■ PROVIDED MATERIAL
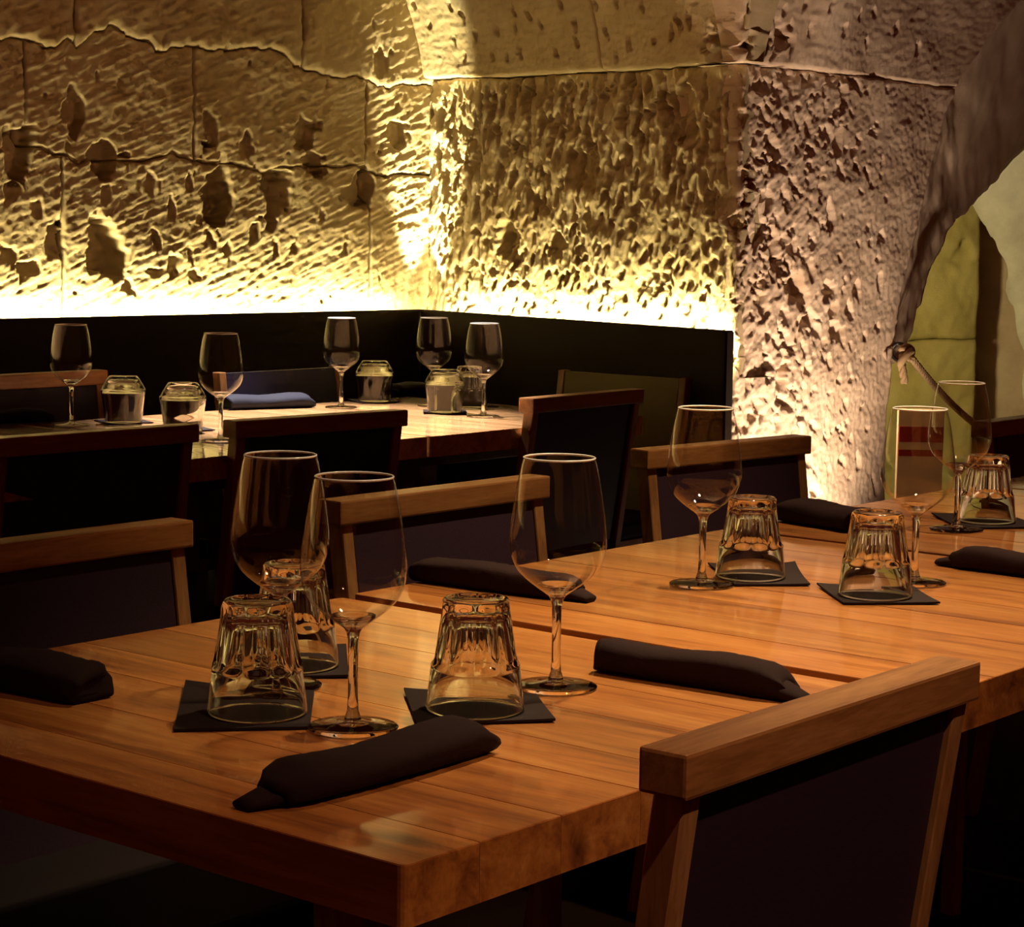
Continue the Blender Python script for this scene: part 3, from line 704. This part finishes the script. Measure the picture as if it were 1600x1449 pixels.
def make_tumbler():
    """Upturned fluted tumbler: mouth down, ten flutes on the upper part."""
    bm = bmesh.new(); n = 120; H = 0.103
    outer = [(.0447, 0.0), (.0452, .0008), (.0449, .002), (.0436, .012), (.0420, .026), (.0408, .038), (.0404, .0425), (.0398, .0455), (.0385, .050), (.0366, .062), (.0345, .076), (.0325, .090), (.0318, .096), (.0305, .1005), (.0285, .1028), (.0255, .103), (.0235, .1022), (.012, .1008), (0, .1005)]
    inner = [(0, .0895), (.014, .0893), (.0215, .0875), (.0248, .083), (.0268, .076), (.0298, .062), (.0333, .048), (.0372, .034), (.0405, .016), (.0425, .004), (.0436, .0004)]
    rings = []
    def addring(r, z, flute):
        if r < 1e-6: rings.append([bm.verts.new((0, 0, z))]); return
        R = []
        for k in range(n):
            a = 2 * math.pi * k / n; rr = r
            if flute:
                ph = (a * 10 / (2 * math.pi)) % 1.0
                rr = r * (1 - flute * (0.085 * (1 - abs(2 * ph - 1) ** 1.8)))
            R.append(bm.verts.new((rr * math.cos(a), rr * math.sin(a), z)))
        rings.append(R)
    for r, z in outer: addring(r, z, max(0, min(1, (z - .0427) / .0028)) * max(0, min(1, (.0985 - z) / .003)))
    for r, z in inner: addring(r, z, 0)
    for q, (a, b_) in enumerate(list(zip(rings[:-1], rings[1:])) + [(rings[-1], rings[0])]):
        for k in range(n):
            k2 = (k + 1) % n
            if len(a) == 1 and len(b_) == 1: continue
            if len(a) == 1: bm.faces.new((a[0], b_[k2], b_[k]))
            elif len(b_) == 1: bm.faces.new((a[k], a[k2], b_[0]))
            else: bm.faces.new((a[k], a[k2], b_[k2], b_[k]))
    bmesh.ops.recalc_face_normals(bm, faces=bm.faces[:])
    return obj('tumbler', bm, M_GLASS, None, smooth=True)
def make_shouldered():
    prof = [(.0405, 0), (.0410, .0008), (.0412, .003), (.0440, .030), (.0475, .055), (.0495, .068), (.0500, .0715), (.0493, .0745), (.0440, .0840), (.0370, .0950), (.0330, .1010), (.0310, .1032), (.029, .104), (0, .104),
            (0, .0935), (.029, .0925), (.0345, .0865), (.0420, .0770), (.0470, .0715), (.0468, .066), (.0448, .055), (.0415, .030), (.0392, .003), (.0394, .0004)]
    bm = lathe(prof, 64, True)
    for f in [f for f in bm.faces if f.calc_area() < 1e-12]: bm.faces.remove(f)
    return obj('shouldered_tumbler', bm, M_GLASS, None, smooth=True)
def quad_coaster(c, label, lift=(0, 0, 0, 0)):
    """Square of black leather, each corner where it lies, corners slightly curled."""
    P = [on(*p, TZ) for p in c]; ctr = sum(P, Vector()) / 4; n = 14; bm = bmesh.new(); T, Bo = [], []
    for j in range(n + 1):
        for i in range(n + 1):
            a, b_ = i / n, j / n
            q = (P[0]*(1-a)*(1-b_) + P[1]*a*(1-b_) + P[2]*a*b_ + P[3]*(1-a)*b_) - ctr
            l = sum(L * w**3 for L, w in zip(lift, ((1-a)*(1-b_), a*(1-b_), a*b_, (1-a)*b_)))
            T.append(bm.verts.new((q.x, q.y, 0.0032 + l))); Bo.append(bm.verts.new((q.x, q.y, 0.0009 + l)))
    I = lambda i, j: j * (n + 1) + i
    for j in range(n):
        for i in range(n):
            bm.faces.new([T[I(*k)] for k in ((i,j),(i+1,j),(i+1,j+1),(i,j+1))]); bm.faces.new([Bo[I(*k)] for k in ((i,j+1),(i+1,j+1),(i+1,j),(i,j))])
    for k in range(n):
        for a, b_ in (((k,0),(k+1,0)), ((n,k),(n,k+1)), ((n-k,n),(n-k-1,n)), ((0,n-k),(0,n-k-1))):
            bm.faces.new((T[I(*b_)], T[I(*a)], Bo[I(*a)], Bo[I(*b_)]))
    bmesh.ops.recalc_face_normals(bm, faces=bm.faces[:])
    return tag(obj('coaster', bm, M_COAST, None, smooth=False, loc=(ctr.x, ctr.y, TZ)), label, 'coaster', 'black coasters under the tumblers')
def square_coaster(px, py, ang, label, size=0.105, lift=(0, 0, 0, 0)):
    ctr = on(px, py, TZ); P = []
    return quad_coaster([to_px(ctr + Vector((math.cos(ang + k * math.pi/2 + math.pi/4), math.sin(ang + k * math.pi/2 + math.pi/4), 0)) * size * .7071) for k in range(4)], label, lift)
def to_px(P):
    d = P - Vector((0, 0, CAM_Z)); z = d.dot(fw); return (800 + F_PX * d.dot(rt) / z, 724.5 - F_PX * d.dot(up) / z)
quad_coaster([(290,1074),(491,1084),(484,1141),(271,1145)], 'black coaster under the tumbler nearest to the table corner on the left', (.004, 0, 0, 0))
quad_coaster([(631,1083),(838,1091),(868,1130),(651,1136)], 'black coaster under the middle fluted tumbler, touching the long napkin roll', (.002, .001, .001, 0))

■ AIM
Quote the full listing above word for word; exclude every picture from the copy.

■ EXPECTED ANSWER
Continue the Blender Python script for this scene: part 3, from line 704. This part finishes the script. Measure the picture as if it were 1600x1449 pixels.
def make_tumbler():
    """Upturned fluted tumbler: mouth down, ten flutes on the upper part."""
    bm = bmesh.new(); n = 120; H = 0.103
    outer = [(.0447, 0.0), (.0452, .0008), (.0449, .002), (.0436, .012), (.0420, .026), (.0408, .038), (.0404, .0425), (.0398, .0455), (.0385, .050), (.0366, .062), (.0345, .076), (.0325, .090), (.0318, .096), (.0305, .1005), (.0285, .1028), (.0255, .103), (.0235, .1022), (.012, .1008), (0, .1005)]
    inner = [(0, .0895), (.014, .0893), (.0215, .0875), (.0248, .083), (.0268, .076), (.0298, .062), (.0333, .048), (.0372, .034), (.0405, .016), (.0425, .004), (.0436, .0004)]
    rings = []
    def addring(r, z, flute):
        if r < 1e-6: rings.append([bm.verts.new((0, 0, z))]); return
        R = []
        for k in range(n):
            a = 2 * math.pi * k / n; rr = r
            if flute:
                ph = (a * 10 / (2 * math.pi)) % 1.0
                rr = r * (1 - flute * (0.085 * (1 - abs(2 * ph - 1) ** 1.8)))
            R.append(bm.verts.new((rr * math.cos(a), rr * math.sin(a), z)))
        rings.append(R)
    for r, z in outer: addring(r, z, max(0, min(1, (z - .0427) / .0028)) * max(0, min(1, (.0985 - z) / .003)))
    for r, z in inner: addring(r, z, 0)
    for q, (a, b_) in enumerate(list(zip(rings[:-1], rings[1:])) + [(rings[-1], rings[0])]):
        for k in range(n):
            k2 = (k + 1) % n
            if len(a) == 1 and len(b_) == 1: continue
            if len(a) == 1: bm.faces.new((a[0], b_[k2], b_[k]))
            elif len(b_) == 1: bm.faces.new((a[k], a[k2], b_[0]))
            else: bm.faces.new((a[k], a[k2], b_[k2], b_[k]))
    bmesh.ops.recalc_face_normals(bm, faces=bm.faces[:])
    return obj('tumbler', bm, M_GLASS, None, smooth=True)
def make_shouldered():
    prof = [(.0405, 0), (.0410, .0008), (.0412, .003), (.0440, .030), (.0475, .055), (.0495, .068), (.0500, .0715), (.0493, .0745), (.0440, .0840), (.0370, .0950), (.0330, .1010), (.0310, .1032), (.029, .104), (0, .104),
            (0, .0935), (.029, .0925), (.0345, .0865), (.0420, .0770), (.0470, .0715), (.0468, .066), (.0448, .055), (.0415, .030), (.0392, .003), (.0394, .0004)]
    bm = lathe(prof, 64, True)
    for f in [f for f in bm.faces if f.calc_area() < 1e-12]: bm.faces.remove(f)
    return obj('shouldered_tumbler', bm, M_GLASS, None, smooth=True)
def quad_coaster(c, label, lift=(0, 0, 0, 0)):
    """Square of black leather, each corner where it lies, corners slightly curled."""
    P = [on(*p, TZ) for p in c]; ctr = sum(P, Vector()) / 4; n = 14; bm = bmesh.new(); T, Bo = [], []
    for j in range(n + 1):
        for i in range(n + 1):
            a, b_ = i / n, j / n
            q = (P[0]*(1-a)*(1-b_) + P[1]*a*(1-b_) + P[2]*a*b_ + P[3]*(1-a)*b_) - ctr
            l = sum(L * w**3 for L, w in zip(lift, ((1-a)*(1-b_), a*(1-b_), a*b_, (1-a)*b_)))
            T.append(bm.verts.new((q.x, q.y, 0.0032 + l))); Bo.append(bm.verts.new((q.x, q.y, 0.0009 + l)))
    I = lambda i, j: j * (n + 1) + i
    for j in range(n):
        for i in range(n):
            bm.faces.new([T[I(*k)] for k in ((i,j),(i+1,j),(i+1,j+1),(i,j+1))]); bm.faces.new([Bo[I(*k)] for k in ((i,j+1),(i+1,j+1),(i+1,j),(i,j))])
    for k in range(n):
        for a, b_ in (((k,0),(k+1,0)), ((n,k),(n,k+1)), ((n-k,n),(n-k-1,n)), ((0,n-k),(0,n-k-1))):
            bm.faces.new((T[I(*b_)], T[I(*a)], Bo[I(*a)], Bo[I(*b_)]))
    bmesh.ops.recalc_face_normals(bm, faces=bm.faces[:])
    return tag(obj('coaster', bm, M_COAST, None, smooth=False, loc=(ctr.x, ctr.y, TZ)), label, 'coaster', 'black coasters under the tumblers')
def square_coaster(px, py, ang, label, size=0.105, lift=(0, 0, 0, 0)):
    ctr = on(px, py, TZ); P = []
    return quad_coaster([to_px(ctr + Vector((math.cos(ang + k * math.pi/2 + math.pi/4), math.sin(ang + k * math.pi/2 + math.pi/4), 0)) * size * .7071) for k in range(4)], label, lift)
def to_px(P):
    d = P - Vector((0, 0, CAM_Z)); z = d.dot(fw); return (800 + F_PX * d.dot(rt) / z, 724.5 - F_PX * d.dot(up) / z)
quad_coaster([(290,1074),(491,1084),(484,1141),(271,1145)], 'black coaster under the tumbler nearest to the table corner on the left', (.004, 0, 0, 0))
quad_coaster([(631,1083),(838,1091),(868,1130),(651,1136)], 'black coaster under the middle fluted tumbler, touching the long napkin roll', (.002, .001, .001, 0))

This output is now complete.